Banks like to have your business account as well as your loan, so they can see what's happening. They know your cash flow. They can feel a little more comfortable making a loan. They are moving away from "I want to make you a loan" to "I want to be your business banker."
We had some big banks, like Bank of America, fall out of your top SBA lenders list. What happened?
They (Bank of America) pretty much stopped making SBA loans. US Bank is still very active. M&I has slowed down considerably. Our number one lender in eastern Missouri is Commerce Bank.
(Big banks that stopped SBA lending) were using a credit model, and when that model began to collapse, they retreated. They were in a self-preservation mode. They were pushing the future out to save today.
The community banks were the ones who stepped up. They weren't involved in the housing bubble. I could see that some of our community lenders were outperforming our national lenders.
We've hired a young man here who was an SBA lender at Commerce Bank. He's been real helpful to banks that want to become involved in SBA lending.
The SBA is guaranteeing loans that a bank on its own would not consider creditworthy. How do you make the decision to back a loan?
In many cases, we delegate that to the bank. We have a "Preferred Lender Program." Banks in the program have made many SBA loans and we've tracked their default rate. We'll delegate authority to them, and they can make their own decisions.
Conversely, if we have a lender who has a high default rate, we pull the SBA authority and they can't make SBA loans anymore.
We're the federal government and we have to protect the taxpayer's funds. There are some people who have so destroyed their credit that banks won't even make the loan even with an SBA guarantee. Treat your credit score like gold, because it is.
There's another program called SBA Express. The bank uses its own processes, and you'll get a 50 percent guarantee. Lots of banks like that because they don't have to learn anything.
We have a program called "Small and Rural Lender Advantage." It's for banks that are just learning to do SBA loans, and SBA reserves the credit decision on those.
Is guaranteeing loans a good deal for the taxpayer?
It generally is. Up until the Recovery Act (passed early last year) we were a zero-subsidized program — we got no subsidy. That means that when you get an SBA loan, you have to pay a fee. It goes into a fund that would cover the defaults.
Before the bad times, our losses were about 6 percent over the past 20 years. I'd suspect the rate has gone up.
Last year, the economy was so bad that Congress appropriated money to waive the fees and raise our guarantee to 90 percent. It was working fabulously.

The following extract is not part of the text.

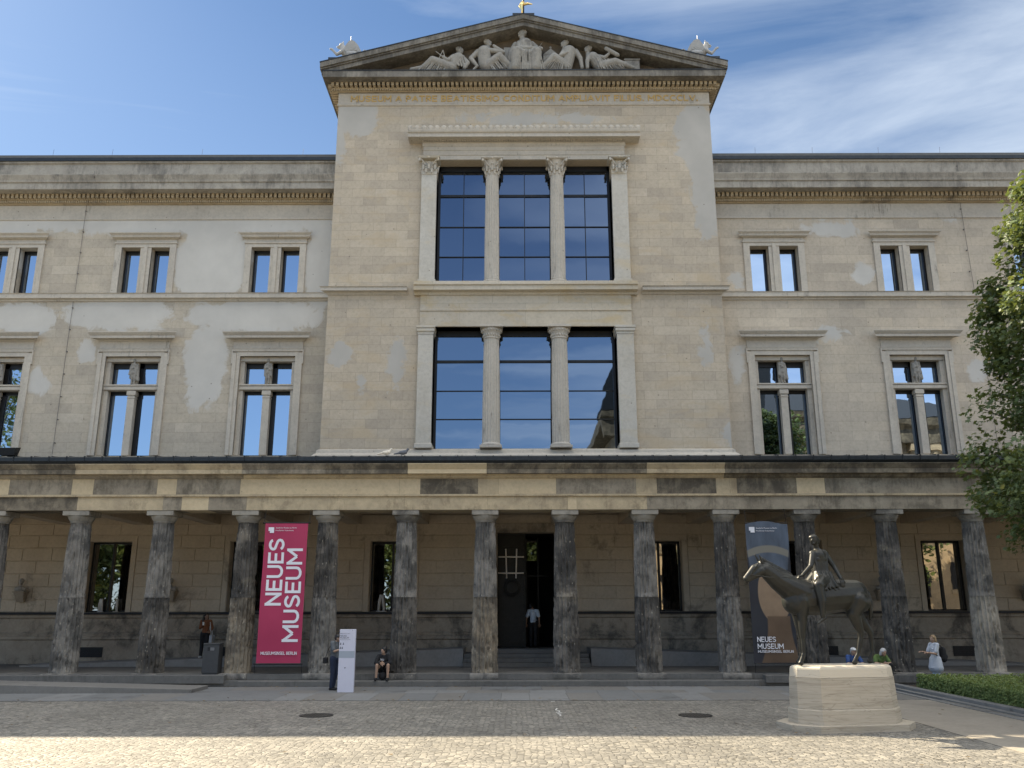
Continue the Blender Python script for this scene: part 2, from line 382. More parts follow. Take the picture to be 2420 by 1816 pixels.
M_RAKE = stone('weathered_gable', (0.28, 0.255, 0.215), (0.19, 0.175, 0.15), dirt=0.5, streak=0.3, pits=0, bstr=0.35, dcol=(0.065, 0.06, 0.052))
M_DENT = stone('dentil_stone', (0.47, 0.39, 0.27), (0.36, 0.295, 0.205), dirt=0.1, pits=0, bstr=0.2)
M_LIGHT = stone('new_block', (0.60, 0.49, 0.32), (0.52, 0.42, 0.27), dirt=0.10, pits=0.1, bstr=0.15, dcol=(0.22, 0.17, 0.11))
M_TAN = stone('tan_block', (0.54, 0.44, 0.285), (0.38, 0.31, 0.21), dirt=0.22, streak=0.25, pits=0.2, bstr=0.5, big=1.2, dcol=(0.16, 0.125, 0.085), dscale=1.2)
M_GREY = stone('grey_block', (0.37, 0.32, 0.24), (0.24, 0.205, 0.155), dirt=0.36, streak=0.25, pits=0.1, bstr=0.6, big=1.1, dscale=1.3, dcol=(0.10, 0.085, 0.064))
M_DARK = stone('sooty_block', (0.29, 0.245, 0.175), (0.16, 0.137, 0.102), dirt=0.50, streak=0.2, pits=0, bstr=0.8, dscale=1.6, big=1.4, dcol=(0.06, 0.052, 0.042))
M_COLM = [stone('scarred_column_' + k, c, tuple(x * .6 for x in c), dirt=d, streak=0.0, pits=0, bstr=0.8, rnd=True, dcol=dc, dscale=1.4, warm=wm, big=1.1, chips=(0.42, 0.38, 0.31)) for k, c, d, dc, wm in
          (('pale', (0.43, 0.39, 0.33), 0.28, (0.10, 0.095, 0.085), None), ('grey', (0.30, 0.28, 0.25), 0.42, (0.06, 0.06, 0.058), None),
           ('dark', (0.19, 0.175, 0.155), 0.50, (0.035, 0.034, 0.033), (0.30, 0.26, 0.2)), ('brown', (0.33, 0.285, 0.22), 0.46, (0.07, 0.062, 0.053), (0.36, 0.28, 0.185)))]
M_CAPD = stone('doric_capital', (0.36, 0.33, 0.28), (0.27, 0.25, 0.21), dirt=0.28, pits=0, bstr=0.4, rnd=True)
M_GROUND = stone('rustication', (0.56, 0.475, 0.365), (0.46, 0.385, 0.295), dirt=0.04, pits=0, bstr=0.2, big=0.5)
M_PLINTH = stone('dark_plinth', (0.42, 0.36, 0.28), (0.30, 0.25, 0.195), dirt=0.3, pits=0, dscale=1.0)
M_STEP = stone('granite_step', (0.17, 0.165, 0.155), (0.12, 0.117, 0.11), dirt=0.18, pits=0, bstr=0.3, streak=0.4)
M_RAMP = stone('concrete_ramp', (0.29, 0.28, 0.265), (0.23, 0.222, 0.21), dirt=0.0, pits=0, bstr=0.15)
M_RELIEF = stone('relief_stone', (0.35, 0.33, 0.29), (0.24, 0.225, 0.20), dirt=0.2, pits=0, bstr=0.25)
M_ZINC = plain('dark_zinc', (0.035, 0.04, 0.045), 0.45, 0.6, 0.2)
M_FRAME = plain('window_bronze', (0.013, 0.013, 0.014), 0.45, 0.3)
M_GLW = metal_glass('wing_glass', (0.35, 0.425, 0.53), 0.012, 0.05)
M_GLC = metal_glass('centre_glass', (0.135, 0.165, 0.22), 0.04, 0.04)
M_GLC2 = metal_glass('centre_lower_glass', (0.15, 0.19, 0.25), 0.015, 0.04)
M_GLG = metal_glass('ground_glass', (0.36, 0.36, 0.36), 0.01, 0.06)
M_GOLD = plain('gilding', (0.54, 0.36, 0.13), 0.5, 0.1, 0.08)
M_GOLD2 = plain('gilded_metal', (0.85, 0.62, 0.25), 0.22, 1.0, 0.05)
M_BLACK = plain('black_metal', (0.018, 0.018, 0.02), 0.5, 0.3)
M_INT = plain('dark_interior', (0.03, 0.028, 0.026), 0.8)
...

We were on pace to double our loans. The money ran out May 31. That really, really stopped us.
Up until May we were doing $14.7 million and 61 loans a month. After we ran out of money, we dropped to about $6 million and 35 loans per month. That incentive was really working.

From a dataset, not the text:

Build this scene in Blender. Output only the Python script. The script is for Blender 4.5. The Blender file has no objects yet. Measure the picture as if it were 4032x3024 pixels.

We had about $680 million from Congress, which generated $29.4 billion in lending. It was a greater cost to the taxpayer, but if you want to turn this economy around, sometimes you have to do those things.
Now we give small businesses a choice. They can borrow under the old guarantees, or they can enter a queue. People in the queue will get loans under the Recovery Act program if Congress appropriates more money.

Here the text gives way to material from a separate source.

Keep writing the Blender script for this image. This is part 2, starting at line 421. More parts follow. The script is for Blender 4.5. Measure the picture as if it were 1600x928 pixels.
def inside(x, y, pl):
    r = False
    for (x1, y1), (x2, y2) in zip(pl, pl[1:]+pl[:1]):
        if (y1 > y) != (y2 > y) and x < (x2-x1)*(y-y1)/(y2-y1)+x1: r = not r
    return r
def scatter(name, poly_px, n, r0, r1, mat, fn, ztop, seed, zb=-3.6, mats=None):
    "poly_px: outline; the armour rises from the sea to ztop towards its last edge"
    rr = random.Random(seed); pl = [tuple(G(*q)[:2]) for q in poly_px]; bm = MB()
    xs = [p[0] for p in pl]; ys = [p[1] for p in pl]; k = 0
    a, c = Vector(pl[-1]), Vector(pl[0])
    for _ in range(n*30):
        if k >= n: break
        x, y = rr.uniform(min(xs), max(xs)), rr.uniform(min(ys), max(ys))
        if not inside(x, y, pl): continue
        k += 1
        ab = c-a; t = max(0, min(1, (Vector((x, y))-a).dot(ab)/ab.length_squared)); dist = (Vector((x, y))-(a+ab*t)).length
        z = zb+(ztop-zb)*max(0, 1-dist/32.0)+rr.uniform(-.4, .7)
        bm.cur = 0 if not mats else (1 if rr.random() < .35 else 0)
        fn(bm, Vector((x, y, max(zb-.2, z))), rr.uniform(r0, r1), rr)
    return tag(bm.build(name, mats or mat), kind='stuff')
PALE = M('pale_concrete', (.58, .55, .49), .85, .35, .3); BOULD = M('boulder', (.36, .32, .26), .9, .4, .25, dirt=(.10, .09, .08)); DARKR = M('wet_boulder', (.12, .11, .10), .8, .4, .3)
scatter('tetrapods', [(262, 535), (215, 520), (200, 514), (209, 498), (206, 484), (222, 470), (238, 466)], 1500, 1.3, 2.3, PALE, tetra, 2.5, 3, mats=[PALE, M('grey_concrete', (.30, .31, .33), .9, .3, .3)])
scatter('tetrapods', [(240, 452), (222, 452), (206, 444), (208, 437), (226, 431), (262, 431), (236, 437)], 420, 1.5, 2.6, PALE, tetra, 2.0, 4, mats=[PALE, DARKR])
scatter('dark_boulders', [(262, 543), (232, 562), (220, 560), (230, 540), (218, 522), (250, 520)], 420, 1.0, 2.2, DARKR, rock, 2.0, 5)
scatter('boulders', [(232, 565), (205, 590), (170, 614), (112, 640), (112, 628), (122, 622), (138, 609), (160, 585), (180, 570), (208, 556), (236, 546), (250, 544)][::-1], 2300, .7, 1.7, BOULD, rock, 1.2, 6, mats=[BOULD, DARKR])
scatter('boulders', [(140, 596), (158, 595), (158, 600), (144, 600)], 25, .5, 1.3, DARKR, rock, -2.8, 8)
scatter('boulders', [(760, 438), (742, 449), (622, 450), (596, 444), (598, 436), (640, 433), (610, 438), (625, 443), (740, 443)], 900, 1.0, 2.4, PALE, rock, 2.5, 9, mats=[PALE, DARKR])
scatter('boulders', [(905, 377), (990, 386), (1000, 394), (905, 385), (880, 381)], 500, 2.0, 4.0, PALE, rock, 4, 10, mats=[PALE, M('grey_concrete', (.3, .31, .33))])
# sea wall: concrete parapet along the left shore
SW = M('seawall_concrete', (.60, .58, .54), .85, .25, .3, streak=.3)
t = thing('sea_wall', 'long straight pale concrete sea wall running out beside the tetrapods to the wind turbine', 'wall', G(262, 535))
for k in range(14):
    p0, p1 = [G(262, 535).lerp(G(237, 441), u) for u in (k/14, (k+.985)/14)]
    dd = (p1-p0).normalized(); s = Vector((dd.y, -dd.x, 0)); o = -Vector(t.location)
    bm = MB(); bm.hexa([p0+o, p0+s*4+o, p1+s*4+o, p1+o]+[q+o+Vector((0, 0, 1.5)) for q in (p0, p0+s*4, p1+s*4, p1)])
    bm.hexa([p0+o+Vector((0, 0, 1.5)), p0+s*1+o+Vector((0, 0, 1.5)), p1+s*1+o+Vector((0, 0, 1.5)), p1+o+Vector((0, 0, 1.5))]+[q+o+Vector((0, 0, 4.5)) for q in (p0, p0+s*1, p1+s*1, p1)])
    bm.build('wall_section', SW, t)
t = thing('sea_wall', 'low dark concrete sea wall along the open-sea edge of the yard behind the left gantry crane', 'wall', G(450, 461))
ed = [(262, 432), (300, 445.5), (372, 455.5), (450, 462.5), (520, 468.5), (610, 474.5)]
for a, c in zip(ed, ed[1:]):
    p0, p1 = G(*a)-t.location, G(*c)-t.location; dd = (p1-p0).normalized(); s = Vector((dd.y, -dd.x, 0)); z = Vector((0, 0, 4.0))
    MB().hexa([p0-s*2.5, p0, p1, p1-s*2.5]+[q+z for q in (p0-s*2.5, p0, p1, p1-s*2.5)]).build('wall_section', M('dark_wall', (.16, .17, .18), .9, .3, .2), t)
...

Do you do anything else besides guarantee lending?
Very, very smart people may know their industry, but they often don't have business acumen. So, come to us and we'll send you out for counseling.
SCORE, a nonprofit counseling agency for small businesses, gets a grant from the SBA for counseling. The Missouri Small Business and Technology Development Center also gets a grant.
The Grace Hill Women's Business Center in north St. Louis city also gets partial funding from the SBA, as does the Veterans Business Resource Center.